**Aim of the exercise**
Starting with the first line of the data that follows, transcribe every line verbatim until the line containing "H)) + d * (X / d.x)" has been transcribed.

**Given information**
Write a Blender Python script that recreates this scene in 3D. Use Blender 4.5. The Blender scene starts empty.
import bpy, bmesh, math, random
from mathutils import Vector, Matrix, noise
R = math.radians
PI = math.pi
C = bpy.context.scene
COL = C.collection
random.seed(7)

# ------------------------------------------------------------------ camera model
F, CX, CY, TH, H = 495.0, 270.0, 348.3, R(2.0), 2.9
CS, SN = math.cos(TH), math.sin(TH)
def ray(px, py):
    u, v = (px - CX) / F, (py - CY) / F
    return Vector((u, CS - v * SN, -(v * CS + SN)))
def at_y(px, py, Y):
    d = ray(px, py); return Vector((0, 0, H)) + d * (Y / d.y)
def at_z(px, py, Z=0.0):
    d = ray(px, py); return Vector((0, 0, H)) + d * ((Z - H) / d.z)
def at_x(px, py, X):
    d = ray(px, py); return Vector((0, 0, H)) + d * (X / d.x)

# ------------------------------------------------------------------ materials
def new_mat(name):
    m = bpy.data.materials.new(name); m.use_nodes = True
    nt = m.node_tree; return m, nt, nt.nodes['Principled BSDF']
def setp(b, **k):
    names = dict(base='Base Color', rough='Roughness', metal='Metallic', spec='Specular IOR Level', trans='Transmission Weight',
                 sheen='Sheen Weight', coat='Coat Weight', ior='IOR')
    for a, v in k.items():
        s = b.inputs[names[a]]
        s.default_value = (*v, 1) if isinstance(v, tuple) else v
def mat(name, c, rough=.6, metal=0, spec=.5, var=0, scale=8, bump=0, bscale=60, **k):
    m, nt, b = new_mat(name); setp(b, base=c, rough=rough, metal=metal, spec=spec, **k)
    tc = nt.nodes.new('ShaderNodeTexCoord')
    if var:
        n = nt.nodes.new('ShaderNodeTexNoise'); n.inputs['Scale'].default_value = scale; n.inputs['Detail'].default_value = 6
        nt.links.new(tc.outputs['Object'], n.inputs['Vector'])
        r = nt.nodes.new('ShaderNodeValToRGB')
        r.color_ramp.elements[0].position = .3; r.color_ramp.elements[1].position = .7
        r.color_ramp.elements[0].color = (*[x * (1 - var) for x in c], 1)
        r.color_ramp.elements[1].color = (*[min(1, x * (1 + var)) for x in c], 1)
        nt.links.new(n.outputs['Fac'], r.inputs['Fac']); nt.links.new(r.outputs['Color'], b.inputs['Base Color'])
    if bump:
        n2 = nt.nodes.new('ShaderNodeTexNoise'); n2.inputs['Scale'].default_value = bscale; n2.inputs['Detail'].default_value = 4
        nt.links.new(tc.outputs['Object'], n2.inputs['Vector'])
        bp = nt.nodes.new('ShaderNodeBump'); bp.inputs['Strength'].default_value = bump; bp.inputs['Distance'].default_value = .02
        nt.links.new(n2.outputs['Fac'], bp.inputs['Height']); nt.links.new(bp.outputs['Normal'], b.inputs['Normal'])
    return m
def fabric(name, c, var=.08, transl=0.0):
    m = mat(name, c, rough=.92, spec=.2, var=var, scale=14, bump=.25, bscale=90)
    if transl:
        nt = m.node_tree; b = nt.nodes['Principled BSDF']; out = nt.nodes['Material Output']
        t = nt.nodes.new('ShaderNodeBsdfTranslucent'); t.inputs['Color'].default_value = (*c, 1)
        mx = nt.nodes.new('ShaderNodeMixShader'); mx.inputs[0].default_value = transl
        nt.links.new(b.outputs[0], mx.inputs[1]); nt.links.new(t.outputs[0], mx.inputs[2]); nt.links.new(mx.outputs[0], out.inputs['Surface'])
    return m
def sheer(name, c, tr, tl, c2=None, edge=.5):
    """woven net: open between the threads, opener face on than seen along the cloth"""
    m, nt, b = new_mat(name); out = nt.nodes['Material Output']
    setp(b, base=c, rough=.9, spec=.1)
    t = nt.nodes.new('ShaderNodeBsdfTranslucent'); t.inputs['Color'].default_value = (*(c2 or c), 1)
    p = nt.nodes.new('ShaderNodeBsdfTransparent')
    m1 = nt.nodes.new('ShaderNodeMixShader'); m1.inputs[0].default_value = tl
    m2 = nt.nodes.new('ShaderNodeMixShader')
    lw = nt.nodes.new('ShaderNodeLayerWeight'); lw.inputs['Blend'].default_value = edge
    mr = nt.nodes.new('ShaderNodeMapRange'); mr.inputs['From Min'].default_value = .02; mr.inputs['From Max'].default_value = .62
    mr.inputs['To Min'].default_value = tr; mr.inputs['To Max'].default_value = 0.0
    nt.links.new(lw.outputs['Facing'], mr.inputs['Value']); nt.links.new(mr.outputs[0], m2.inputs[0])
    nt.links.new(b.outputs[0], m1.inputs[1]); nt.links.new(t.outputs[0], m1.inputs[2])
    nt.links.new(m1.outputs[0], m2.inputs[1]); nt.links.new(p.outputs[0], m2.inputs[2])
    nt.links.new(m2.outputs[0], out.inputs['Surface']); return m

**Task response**
Write a Blender Python script that recreates this scene in 3D. Use Blender 4.5. The Blender scene starts empty.
import bpy, bmesh, math, random
from mathutils import Vector, Matrix, noise
R = math.radians
PI = math.pi
C = bpy.context.scene
COL = C.collection
random.seed(7)

# ------------------------------------------------------------------ camera model
F, CX, CY, TH, H = 495.0, 270.0, 348.3, R(2.0), 2.9
CS, SN = math.cos(TH), math.sin(TH)
def ray(px, py):
    u, v = (px - CX) / F, (py - CY) / F
    return Vector((u, CS - v * SN, -(v * CS + SN)))
def at_y(px, py, Y):
    d = ray(px, py); return Vector((0, 0, H)) + d * (Y / d.y)
def at_z(px, py, Z=0.0):
    d = ray(px, py); return Vector((0, 0, H)) + d * ((Z - H) / d.z)
def at_x(px, py, X):
    d = ray(px, py); return Vector((0, 0, H)) + d * (X / d.x)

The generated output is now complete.